__Objective__: Set down, without alteration, the lines from the one that contains "by 1048 pixels." through the final line of the material below.

··· Given records ···

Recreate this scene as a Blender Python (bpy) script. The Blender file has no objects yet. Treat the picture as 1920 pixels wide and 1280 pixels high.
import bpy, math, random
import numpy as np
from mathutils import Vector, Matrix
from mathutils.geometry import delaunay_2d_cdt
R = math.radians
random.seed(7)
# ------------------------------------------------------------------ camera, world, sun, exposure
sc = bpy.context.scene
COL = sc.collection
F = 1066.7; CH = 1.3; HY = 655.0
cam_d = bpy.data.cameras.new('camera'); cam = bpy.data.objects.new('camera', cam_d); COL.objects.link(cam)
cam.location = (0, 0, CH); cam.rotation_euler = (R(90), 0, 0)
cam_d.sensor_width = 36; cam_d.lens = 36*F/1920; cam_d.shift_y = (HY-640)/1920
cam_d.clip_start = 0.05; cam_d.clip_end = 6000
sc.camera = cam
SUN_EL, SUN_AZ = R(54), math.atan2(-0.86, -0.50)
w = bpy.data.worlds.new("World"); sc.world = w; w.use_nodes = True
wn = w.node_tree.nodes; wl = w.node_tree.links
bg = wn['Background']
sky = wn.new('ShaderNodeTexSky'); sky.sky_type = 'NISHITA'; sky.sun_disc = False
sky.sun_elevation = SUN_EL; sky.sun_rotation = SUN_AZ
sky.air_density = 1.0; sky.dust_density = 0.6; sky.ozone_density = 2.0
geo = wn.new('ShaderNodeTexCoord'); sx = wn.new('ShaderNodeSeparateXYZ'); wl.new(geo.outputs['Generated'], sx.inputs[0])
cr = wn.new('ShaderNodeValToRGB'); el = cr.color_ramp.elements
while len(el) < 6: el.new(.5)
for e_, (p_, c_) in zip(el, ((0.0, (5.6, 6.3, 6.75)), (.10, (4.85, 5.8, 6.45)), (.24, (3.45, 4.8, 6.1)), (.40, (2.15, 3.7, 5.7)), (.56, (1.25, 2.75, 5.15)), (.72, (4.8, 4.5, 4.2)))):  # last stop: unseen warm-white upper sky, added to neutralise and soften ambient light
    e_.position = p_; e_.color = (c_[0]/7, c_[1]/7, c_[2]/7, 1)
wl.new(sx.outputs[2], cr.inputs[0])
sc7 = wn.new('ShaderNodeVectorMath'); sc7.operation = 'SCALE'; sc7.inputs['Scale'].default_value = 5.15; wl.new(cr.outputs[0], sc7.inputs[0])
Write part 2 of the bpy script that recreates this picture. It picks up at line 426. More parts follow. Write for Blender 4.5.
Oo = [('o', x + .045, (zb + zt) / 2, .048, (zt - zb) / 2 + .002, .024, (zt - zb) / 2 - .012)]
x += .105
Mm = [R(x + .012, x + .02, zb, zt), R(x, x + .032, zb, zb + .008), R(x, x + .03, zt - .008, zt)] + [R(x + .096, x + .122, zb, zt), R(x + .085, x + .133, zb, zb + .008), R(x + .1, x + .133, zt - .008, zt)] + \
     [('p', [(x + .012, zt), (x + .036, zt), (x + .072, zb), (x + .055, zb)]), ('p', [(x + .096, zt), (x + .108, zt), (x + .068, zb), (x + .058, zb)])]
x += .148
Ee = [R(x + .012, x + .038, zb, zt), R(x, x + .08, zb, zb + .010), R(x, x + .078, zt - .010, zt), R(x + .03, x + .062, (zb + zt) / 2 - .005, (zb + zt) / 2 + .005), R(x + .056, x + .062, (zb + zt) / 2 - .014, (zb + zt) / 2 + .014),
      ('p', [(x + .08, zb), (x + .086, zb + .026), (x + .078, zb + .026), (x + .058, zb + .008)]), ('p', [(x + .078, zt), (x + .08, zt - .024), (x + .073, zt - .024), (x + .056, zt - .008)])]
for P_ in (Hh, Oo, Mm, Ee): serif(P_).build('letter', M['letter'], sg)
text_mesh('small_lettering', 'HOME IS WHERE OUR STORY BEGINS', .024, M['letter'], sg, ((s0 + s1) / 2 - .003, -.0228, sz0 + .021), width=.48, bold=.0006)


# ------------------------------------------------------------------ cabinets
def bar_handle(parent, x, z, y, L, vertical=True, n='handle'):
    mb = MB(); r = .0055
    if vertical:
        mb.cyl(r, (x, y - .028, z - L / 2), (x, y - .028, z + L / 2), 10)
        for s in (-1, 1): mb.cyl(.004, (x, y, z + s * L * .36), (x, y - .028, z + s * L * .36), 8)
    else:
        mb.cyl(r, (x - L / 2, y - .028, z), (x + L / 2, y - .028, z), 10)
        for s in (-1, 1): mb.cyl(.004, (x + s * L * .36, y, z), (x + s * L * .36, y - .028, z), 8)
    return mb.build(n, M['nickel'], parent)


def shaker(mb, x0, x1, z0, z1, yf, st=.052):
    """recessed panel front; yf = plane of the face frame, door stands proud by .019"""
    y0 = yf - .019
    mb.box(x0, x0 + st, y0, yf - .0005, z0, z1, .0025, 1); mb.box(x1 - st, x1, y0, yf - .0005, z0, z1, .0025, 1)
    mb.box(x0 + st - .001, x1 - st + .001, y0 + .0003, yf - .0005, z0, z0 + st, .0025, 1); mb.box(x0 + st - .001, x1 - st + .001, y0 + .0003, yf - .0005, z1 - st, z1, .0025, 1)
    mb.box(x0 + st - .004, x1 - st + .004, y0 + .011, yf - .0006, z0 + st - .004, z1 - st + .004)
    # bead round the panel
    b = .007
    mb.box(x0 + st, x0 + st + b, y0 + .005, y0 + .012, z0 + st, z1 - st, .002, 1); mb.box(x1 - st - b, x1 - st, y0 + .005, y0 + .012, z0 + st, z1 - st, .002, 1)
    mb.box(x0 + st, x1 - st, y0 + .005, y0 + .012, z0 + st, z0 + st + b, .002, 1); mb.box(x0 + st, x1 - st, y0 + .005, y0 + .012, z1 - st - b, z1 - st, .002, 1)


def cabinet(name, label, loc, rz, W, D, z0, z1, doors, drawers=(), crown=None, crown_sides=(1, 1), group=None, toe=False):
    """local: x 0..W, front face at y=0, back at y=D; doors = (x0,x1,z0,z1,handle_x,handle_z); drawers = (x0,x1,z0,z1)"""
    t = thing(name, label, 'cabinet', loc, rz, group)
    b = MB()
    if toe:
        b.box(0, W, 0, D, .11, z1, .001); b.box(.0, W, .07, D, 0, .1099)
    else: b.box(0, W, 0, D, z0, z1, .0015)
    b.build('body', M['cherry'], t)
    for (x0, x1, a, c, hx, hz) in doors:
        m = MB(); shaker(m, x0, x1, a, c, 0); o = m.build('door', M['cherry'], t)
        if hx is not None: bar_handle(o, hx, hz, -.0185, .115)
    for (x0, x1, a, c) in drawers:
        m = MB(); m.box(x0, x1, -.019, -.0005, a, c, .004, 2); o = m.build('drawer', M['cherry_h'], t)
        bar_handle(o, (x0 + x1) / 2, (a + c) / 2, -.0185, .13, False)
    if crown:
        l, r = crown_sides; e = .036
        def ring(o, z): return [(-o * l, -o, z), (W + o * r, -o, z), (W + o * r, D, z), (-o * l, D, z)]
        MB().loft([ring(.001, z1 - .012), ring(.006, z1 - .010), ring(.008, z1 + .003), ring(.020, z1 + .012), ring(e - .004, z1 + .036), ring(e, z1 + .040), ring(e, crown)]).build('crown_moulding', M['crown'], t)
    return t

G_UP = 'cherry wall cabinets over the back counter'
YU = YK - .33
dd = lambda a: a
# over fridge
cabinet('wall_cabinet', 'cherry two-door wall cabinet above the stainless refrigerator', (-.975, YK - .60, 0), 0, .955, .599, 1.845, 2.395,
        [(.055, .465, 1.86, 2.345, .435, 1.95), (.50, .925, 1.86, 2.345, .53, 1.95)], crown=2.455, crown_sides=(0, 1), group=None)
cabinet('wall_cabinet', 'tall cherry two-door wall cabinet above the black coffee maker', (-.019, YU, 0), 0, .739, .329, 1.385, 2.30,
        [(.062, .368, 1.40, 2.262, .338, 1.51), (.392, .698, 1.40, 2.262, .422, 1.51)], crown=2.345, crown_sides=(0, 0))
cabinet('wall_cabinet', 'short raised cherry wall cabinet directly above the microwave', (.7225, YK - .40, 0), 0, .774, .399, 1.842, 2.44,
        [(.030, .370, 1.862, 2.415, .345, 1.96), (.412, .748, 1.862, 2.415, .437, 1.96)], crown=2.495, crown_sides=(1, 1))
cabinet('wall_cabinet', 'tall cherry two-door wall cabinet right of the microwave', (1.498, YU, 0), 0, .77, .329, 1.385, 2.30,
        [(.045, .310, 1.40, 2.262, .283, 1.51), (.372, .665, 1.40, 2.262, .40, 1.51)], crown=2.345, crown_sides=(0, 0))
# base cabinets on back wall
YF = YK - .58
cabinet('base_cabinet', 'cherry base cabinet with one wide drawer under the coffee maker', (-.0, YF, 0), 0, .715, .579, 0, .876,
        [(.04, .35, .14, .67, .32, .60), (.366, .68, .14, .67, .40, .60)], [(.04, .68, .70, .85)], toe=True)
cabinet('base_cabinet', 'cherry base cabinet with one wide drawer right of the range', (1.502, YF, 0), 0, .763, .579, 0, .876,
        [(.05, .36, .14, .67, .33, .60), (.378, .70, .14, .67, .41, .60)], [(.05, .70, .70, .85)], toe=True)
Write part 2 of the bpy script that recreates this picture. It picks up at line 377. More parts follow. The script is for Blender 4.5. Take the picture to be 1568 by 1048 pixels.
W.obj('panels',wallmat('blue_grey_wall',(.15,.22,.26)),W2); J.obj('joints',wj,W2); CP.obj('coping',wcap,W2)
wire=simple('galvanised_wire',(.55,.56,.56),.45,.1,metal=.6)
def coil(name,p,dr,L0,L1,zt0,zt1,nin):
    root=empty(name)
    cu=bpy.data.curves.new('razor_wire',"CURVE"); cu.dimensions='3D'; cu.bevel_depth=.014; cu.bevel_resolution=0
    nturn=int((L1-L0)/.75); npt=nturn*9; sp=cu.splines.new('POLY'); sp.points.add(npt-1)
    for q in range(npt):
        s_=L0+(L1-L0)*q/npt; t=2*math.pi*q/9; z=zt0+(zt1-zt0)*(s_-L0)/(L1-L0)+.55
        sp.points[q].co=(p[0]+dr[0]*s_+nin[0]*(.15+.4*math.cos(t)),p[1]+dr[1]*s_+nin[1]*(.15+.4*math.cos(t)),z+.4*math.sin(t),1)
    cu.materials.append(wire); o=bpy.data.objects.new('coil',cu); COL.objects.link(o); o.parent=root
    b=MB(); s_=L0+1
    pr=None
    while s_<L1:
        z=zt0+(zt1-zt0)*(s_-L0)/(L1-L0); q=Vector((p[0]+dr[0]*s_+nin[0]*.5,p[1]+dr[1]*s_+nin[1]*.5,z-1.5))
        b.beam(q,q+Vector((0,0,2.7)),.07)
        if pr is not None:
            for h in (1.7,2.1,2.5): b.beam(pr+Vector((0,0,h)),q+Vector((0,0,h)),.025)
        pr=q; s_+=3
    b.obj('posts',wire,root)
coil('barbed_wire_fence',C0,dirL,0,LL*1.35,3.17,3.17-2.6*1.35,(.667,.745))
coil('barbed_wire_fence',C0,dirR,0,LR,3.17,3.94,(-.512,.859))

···

__Solution to this exercise__:
Write part 2 of the bpy script that recreates this picture. It picks up at line 377. More parts follow. The script is for Blender 4.5. Take the picture to be 1568 by 1048 pixels.
W.obj('panels',wallmat('blue_grey_wall',(.15,.22,.26)),W2); J.obj('joints',wj,W2); CP.obj('coping',wcap,W2)
wire=simple('galvanised_wire',(.55,.56,.56),.45,.1,metal=.6)
def coil(name,p,dr,L0,L1,zt0,zt1,nin):
    root=empty(name)
    cu=bpy.data.curves.new('razor_wire',"CURVE"); cu.dimensions='3D'; cu.bevel_depth=.014; cu.bevel_resolution=0
    nturn=int((L1-L0)/.75); npt=nturn*9; sp=cu.splines.new('POLY'); sp.points.add(npt-1)
    for q in range(npt):
        s_=L0+(L1-L0)*q/npt; t=2*math.pi*q/9; z=zt0+(zt1-zt0)*(s_-L0)/(L1-L0)+.55
        sp.points[q].co=(p[0]+dr[0]*s_+nin[0]*(.15+.4*math.cos(t)),p[1]+dr[1]*s_+nin[1]*(.15+.4*math.cos(t)),z+.4*math.sin(t),1)
    cu.materials.append(wire); o=bpy.data.objects.new('coil',cu); COL.objects.link(o); o.parent=root
    b=MB(); s_=L0+1
    pr=None
    while s_<L1:
        z=zt0+(zt1-zt0)*(s_-L0)/(L1-L0); q=Vector((p[0]+dr[0]*s_+nin[0]*.5,p[1]+dr[1]*s_+nin[1]*.5,z-1.5))
        b.beam(q,q+Vector((0,0,2.7)),.07)
        if pr is not None:
            for h in (1.7,2.1,2.5): b.beam(pr+Vector((0,0,h)),q+Vector((0,0,h)),.025)
        pr=q; s_+=3
    b.obj('posts',wire,root)
coil('barbed_wire_fence',C0,dirL,0,LL*1.35,3.17,3.17-2.6*1.35,(.667,.745))
coil('barbed_wire_fence',C0,dirR,0,LR,3.17,3.94,(-.512,.859))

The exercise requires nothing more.